#### [WORK REQUIRED]
Retype exactly the lines below, beginning with the first and ending with the line where "scene.camera = cam" appears.

-- Start of MATERIAL --

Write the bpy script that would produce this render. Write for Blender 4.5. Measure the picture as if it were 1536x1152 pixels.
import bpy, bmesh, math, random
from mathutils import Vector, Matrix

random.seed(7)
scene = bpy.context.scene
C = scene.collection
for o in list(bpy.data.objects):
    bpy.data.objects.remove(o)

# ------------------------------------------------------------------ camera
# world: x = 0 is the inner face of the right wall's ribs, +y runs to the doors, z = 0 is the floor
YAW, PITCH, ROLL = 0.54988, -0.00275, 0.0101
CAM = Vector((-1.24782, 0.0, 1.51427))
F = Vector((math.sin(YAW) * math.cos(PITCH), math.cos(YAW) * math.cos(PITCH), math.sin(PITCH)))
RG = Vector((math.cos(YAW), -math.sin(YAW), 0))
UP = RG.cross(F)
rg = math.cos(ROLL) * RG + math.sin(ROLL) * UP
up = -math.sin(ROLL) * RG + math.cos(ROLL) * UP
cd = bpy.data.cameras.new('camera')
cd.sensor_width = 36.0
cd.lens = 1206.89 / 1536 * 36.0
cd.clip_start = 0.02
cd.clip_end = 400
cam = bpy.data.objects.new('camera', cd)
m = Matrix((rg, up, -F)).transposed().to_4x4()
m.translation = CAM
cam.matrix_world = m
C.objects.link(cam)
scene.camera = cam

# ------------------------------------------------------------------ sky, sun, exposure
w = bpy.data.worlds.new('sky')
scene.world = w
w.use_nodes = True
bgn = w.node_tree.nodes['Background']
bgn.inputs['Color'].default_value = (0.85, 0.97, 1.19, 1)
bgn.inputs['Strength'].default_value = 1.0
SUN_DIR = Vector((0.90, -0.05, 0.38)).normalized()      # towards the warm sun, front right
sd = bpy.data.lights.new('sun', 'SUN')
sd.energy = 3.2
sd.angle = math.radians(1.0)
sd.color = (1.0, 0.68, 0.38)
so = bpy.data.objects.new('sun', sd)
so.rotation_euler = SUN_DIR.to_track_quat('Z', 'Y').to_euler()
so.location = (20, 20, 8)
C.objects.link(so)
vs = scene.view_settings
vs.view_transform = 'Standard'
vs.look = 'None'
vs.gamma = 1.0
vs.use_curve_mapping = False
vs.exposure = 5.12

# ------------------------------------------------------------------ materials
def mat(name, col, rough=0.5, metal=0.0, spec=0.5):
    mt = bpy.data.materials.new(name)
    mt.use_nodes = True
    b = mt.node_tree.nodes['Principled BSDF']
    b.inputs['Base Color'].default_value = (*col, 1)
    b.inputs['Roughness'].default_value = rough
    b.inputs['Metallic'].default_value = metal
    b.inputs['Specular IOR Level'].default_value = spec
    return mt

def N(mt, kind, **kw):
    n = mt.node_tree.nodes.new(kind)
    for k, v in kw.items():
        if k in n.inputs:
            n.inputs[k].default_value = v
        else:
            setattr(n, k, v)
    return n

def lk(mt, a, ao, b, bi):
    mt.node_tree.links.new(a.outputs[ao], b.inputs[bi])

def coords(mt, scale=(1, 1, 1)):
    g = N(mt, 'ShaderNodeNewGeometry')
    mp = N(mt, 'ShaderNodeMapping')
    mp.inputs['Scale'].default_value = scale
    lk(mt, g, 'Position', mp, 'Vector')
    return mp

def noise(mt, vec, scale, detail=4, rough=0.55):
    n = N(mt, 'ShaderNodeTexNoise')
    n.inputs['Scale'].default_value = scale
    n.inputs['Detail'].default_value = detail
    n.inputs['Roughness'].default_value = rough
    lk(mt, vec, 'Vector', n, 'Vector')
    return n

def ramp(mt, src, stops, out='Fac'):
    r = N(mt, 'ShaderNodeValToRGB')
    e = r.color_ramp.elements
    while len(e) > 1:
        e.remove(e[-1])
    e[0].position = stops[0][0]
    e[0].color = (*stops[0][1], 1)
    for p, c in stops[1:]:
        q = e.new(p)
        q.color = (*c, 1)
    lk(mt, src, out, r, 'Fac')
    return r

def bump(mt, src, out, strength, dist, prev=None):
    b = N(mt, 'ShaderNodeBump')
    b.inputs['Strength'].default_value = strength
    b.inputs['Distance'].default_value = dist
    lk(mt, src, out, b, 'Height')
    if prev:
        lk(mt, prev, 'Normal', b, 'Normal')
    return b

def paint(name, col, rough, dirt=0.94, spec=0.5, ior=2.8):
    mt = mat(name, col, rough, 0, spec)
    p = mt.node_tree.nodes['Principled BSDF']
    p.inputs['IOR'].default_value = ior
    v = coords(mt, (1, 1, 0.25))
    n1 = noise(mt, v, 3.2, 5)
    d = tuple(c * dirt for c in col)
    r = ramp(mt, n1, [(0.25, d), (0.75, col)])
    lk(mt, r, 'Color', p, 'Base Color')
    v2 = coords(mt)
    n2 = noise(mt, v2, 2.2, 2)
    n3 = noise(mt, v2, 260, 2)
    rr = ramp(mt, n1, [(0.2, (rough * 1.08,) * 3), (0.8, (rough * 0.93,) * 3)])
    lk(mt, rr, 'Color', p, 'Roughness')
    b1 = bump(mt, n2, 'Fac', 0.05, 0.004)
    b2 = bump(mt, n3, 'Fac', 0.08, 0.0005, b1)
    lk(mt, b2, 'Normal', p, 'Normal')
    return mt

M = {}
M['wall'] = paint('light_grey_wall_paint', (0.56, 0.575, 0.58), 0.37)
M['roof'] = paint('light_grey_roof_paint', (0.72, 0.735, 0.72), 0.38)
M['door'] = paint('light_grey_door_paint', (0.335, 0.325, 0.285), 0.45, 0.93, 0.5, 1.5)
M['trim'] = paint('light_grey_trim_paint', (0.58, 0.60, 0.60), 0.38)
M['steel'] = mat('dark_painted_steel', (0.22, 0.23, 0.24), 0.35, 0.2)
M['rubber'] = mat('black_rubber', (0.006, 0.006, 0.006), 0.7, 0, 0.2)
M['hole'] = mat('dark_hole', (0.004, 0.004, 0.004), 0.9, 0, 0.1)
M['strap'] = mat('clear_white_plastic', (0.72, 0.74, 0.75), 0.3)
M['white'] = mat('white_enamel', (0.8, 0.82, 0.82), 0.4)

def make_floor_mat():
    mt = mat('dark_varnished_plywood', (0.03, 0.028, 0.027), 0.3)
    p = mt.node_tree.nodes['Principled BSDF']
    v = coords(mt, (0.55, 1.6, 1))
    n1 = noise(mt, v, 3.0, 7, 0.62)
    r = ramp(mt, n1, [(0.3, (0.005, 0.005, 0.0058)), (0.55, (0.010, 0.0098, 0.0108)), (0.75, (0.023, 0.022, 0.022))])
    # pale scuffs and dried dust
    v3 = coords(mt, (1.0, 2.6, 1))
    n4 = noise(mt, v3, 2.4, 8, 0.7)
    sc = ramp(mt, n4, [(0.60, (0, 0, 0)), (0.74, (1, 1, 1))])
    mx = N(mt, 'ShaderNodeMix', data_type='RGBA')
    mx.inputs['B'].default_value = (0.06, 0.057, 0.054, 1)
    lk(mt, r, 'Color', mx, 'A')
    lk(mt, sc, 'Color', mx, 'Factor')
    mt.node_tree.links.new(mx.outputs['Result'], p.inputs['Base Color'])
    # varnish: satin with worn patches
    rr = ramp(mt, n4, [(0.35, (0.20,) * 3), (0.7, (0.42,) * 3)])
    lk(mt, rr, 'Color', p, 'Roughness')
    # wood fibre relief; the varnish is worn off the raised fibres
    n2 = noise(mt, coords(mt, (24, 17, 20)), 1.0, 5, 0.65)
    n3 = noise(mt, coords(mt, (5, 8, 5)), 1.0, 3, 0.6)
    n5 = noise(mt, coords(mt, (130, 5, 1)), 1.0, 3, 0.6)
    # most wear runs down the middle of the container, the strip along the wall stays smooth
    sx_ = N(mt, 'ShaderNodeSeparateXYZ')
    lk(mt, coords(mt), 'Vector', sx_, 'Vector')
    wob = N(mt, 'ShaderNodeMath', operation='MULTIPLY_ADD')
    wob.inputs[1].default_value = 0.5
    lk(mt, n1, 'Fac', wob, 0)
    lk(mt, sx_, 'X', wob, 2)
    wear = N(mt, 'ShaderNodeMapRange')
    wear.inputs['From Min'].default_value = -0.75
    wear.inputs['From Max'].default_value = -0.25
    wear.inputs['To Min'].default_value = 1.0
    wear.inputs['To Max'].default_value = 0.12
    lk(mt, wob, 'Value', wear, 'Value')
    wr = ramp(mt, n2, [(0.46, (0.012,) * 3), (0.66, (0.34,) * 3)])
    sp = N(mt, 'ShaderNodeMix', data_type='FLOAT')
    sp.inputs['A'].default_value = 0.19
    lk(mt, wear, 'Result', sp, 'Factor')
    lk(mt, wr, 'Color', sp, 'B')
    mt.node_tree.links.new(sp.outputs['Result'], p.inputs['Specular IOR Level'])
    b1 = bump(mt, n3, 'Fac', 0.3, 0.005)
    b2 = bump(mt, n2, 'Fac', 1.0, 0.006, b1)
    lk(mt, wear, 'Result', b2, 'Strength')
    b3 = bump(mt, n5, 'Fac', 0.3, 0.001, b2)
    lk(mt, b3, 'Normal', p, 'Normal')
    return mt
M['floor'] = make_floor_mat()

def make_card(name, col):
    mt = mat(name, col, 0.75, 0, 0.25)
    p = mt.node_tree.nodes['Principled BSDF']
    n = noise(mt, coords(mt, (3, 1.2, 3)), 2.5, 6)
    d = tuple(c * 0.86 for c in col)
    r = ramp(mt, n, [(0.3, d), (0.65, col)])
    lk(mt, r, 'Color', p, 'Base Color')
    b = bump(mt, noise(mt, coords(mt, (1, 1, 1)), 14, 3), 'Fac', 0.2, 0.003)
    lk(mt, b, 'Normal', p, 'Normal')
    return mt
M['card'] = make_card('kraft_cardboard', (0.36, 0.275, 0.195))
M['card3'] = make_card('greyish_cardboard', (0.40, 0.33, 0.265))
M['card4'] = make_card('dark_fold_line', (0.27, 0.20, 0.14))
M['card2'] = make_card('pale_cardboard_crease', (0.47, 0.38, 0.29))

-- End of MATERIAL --

#### [OUTPUT OF THE EXERCISE]
Write the bpy script that would produce this render. Write for Blender 4.5. Measure the picture as if it were 1536x1152 pixels.
import bpy, bmesh, math, random
from mathutils import Vector, Matrix

random.seed(7)
scene = bpy.context.scene
C = scene.collection
for o in list(bpy.data.objects):
    bpy.data.objects.remove(o)

# ------------------------------------------------------------------ camera
# world: x = 0 is the inner face of the right wall's ribs, +y runs to the doors, z = 0 is the floor
YAW, PITCH, ROLL = 0.54988, -0.00275, 0.0101
CAM = Vector((-1.24782, 0.0, 1.51427))
F = Vector((math.sin(YAW) * math.cos(PITCH), math.cos(YAW) * math.cos(PITCH), math.sin(PITCH)))
RG = Vector((math.cos(YAW), -math.sin(YAW), 0))
UP = RG.cross(F)
rg = math.cos(ROLL) * RG + math.sin(ROLL) * UP
up = -math.sin(ROLL) * RG + math.cos(ROLL) * UP
cd = bpy.data.cameras.new('camera')
cd.sensor_width = 36.0
cd.lens = 1206.89 / 1536 * 36.0
cd.clip_start = 0.02
cd.clip_end = 400
cam = bpy.data.objects.new('camera', cd)
m = Matrix((rg, up, -F)).transposed().to_4x4()
m.translation = CAM
cam.matrix_world = m
C.objects.link(cam)
scene.camera = cam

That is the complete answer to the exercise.